Copy every line of the records below where the word "that" occurs.

::: Exercise input :::

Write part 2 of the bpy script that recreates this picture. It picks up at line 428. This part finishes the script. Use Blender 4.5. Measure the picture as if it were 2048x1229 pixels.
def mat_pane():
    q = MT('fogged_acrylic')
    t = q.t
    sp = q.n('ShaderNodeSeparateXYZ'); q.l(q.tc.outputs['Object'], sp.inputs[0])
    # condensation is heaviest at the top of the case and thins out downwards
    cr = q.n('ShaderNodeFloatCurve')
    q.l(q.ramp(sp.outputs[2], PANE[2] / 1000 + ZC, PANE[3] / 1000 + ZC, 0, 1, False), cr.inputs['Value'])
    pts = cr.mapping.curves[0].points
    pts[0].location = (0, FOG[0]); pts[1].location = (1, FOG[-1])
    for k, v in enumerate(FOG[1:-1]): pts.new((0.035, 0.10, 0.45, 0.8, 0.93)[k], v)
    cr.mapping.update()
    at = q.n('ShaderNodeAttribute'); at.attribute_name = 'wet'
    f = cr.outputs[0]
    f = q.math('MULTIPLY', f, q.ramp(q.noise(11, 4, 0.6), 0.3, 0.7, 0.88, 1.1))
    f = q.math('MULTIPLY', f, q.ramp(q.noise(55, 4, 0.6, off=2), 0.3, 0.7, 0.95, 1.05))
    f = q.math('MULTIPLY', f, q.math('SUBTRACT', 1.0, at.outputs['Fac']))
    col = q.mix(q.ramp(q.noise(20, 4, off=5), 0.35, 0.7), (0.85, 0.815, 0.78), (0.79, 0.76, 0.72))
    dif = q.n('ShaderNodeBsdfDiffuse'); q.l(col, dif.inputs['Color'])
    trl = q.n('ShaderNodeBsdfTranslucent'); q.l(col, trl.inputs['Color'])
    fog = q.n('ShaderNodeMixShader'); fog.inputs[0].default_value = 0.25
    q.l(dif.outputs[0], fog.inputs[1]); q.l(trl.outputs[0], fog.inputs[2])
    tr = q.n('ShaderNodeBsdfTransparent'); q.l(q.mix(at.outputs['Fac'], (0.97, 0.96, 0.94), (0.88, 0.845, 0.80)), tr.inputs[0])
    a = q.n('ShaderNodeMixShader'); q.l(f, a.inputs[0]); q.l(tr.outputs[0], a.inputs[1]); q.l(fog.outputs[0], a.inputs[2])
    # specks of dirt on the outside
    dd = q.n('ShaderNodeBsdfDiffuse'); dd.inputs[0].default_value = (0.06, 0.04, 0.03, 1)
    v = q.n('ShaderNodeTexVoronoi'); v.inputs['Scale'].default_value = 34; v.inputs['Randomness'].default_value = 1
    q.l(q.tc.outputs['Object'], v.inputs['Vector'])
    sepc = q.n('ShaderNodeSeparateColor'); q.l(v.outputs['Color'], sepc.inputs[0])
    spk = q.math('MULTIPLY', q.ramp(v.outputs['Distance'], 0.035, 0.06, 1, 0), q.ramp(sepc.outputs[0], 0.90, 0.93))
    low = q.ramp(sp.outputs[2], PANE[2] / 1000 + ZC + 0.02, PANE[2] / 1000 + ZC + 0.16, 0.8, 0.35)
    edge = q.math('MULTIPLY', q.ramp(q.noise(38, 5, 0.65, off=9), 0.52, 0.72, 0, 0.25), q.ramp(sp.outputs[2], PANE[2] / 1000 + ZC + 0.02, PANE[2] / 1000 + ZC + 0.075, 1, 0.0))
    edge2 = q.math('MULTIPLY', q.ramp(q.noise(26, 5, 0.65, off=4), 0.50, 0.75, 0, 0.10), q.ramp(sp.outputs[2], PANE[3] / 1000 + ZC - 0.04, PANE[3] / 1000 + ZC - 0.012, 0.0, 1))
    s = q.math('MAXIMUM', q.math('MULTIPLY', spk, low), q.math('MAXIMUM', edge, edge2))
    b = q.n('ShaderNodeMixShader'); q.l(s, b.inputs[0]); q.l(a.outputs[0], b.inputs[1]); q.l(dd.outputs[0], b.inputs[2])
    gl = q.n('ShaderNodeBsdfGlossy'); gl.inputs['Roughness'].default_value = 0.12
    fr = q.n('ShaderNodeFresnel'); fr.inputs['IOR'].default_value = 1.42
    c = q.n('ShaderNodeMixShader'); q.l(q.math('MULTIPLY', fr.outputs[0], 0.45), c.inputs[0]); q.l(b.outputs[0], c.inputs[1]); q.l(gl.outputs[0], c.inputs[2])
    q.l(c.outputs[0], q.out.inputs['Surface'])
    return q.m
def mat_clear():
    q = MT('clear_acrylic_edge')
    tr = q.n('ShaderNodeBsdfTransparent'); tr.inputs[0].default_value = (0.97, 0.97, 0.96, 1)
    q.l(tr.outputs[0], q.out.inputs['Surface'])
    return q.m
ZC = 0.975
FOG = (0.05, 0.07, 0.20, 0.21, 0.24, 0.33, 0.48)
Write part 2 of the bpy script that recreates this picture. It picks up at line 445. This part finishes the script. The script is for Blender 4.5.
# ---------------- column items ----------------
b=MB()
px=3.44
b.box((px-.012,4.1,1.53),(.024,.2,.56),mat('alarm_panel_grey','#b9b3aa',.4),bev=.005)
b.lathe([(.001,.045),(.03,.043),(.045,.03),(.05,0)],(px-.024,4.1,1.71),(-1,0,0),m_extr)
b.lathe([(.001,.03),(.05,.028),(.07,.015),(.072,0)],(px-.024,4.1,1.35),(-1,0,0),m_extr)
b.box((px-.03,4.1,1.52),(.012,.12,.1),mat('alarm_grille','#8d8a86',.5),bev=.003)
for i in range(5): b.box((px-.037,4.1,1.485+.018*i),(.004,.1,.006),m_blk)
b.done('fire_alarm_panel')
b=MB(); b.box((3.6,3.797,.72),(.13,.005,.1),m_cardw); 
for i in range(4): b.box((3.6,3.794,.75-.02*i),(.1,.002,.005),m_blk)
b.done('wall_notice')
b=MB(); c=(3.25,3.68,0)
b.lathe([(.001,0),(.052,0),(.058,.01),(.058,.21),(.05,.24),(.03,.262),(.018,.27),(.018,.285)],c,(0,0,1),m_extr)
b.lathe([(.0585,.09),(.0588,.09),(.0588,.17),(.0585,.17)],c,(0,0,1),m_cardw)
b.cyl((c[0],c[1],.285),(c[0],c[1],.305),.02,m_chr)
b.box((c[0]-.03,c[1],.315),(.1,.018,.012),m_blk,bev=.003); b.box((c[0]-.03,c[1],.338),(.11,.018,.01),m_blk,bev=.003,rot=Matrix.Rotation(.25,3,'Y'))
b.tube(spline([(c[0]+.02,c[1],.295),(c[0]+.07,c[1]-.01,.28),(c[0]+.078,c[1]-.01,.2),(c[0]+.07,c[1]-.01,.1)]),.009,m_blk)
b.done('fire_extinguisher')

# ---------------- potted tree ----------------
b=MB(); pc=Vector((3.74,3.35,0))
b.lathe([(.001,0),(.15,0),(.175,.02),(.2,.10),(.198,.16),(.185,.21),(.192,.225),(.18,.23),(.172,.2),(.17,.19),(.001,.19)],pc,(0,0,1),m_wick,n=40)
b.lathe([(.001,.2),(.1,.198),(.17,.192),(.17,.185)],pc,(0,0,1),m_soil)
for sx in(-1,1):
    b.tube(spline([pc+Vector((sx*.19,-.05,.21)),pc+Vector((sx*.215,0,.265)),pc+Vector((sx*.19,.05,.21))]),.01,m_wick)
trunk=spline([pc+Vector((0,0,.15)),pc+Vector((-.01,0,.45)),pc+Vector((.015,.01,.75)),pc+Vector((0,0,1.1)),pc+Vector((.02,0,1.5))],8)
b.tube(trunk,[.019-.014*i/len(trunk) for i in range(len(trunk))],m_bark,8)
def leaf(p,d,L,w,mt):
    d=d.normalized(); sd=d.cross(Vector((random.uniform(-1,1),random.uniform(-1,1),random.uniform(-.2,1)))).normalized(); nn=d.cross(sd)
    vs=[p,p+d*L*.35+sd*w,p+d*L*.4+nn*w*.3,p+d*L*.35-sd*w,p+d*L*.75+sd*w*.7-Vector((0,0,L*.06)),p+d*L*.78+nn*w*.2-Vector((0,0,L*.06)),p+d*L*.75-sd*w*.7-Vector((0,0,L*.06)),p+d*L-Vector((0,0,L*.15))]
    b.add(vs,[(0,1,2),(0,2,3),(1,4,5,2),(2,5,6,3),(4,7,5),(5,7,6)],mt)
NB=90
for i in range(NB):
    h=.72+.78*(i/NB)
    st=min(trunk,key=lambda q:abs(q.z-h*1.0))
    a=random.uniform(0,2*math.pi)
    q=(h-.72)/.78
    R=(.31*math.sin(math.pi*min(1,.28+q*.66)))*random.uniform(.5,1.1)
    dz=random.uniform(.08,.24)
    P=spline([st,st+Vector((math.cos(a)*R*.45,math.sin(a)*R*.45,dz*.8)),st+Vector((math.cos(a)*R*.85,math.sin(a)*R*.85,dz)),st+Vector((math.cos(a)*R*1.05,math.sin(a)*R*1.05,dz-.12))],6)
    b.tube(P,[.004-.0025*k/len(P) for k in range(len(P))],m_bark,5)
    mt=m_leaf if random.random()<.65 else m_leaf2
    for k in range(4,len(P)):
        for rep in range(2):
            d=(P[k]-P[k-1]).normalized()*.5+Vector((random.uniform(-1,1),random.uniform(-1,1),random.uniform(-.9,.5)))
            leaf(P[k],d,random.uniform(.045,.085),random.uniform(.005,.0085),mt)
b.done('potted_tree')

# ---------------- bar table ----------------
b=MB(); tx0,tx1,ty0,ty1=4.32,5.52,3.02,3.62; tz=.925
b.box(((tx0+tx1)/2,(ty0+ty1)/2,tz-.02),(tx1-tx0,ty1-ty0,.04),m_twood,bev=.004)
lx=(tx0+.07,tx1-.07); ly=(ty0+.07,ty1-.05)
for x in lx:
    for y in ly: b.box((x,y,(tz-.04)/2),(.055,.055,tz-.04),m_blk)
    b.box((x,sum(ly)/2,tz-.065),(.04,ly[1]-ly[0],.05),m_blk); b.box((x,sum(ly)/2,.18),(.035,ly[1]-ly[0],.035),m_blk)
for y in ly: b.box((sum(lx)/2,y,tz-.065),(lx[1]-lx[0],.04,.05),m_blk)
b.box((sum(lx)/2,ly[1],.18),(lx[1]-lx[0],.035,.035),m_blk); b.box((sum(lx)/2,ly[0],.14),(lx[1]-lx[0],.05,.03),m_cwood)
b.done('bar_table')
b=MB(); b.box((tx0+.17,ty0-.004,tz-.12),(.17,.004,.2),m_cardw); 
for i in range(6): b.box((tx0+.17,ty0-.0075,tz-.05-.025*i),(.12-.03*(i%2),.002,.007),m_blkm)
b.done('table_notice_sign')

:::

Complete output
Write part 2 of the bpy script that recreates this picture. It picks up at line 428. This part finishes the script. Use Blender 4.5. Measure the picture as if it were 2048x1229 pixels.
Write part 2 of the bpy script that recreates this picture. It picks up at line 445. This part finishes the script. The script is for Blender 4.5.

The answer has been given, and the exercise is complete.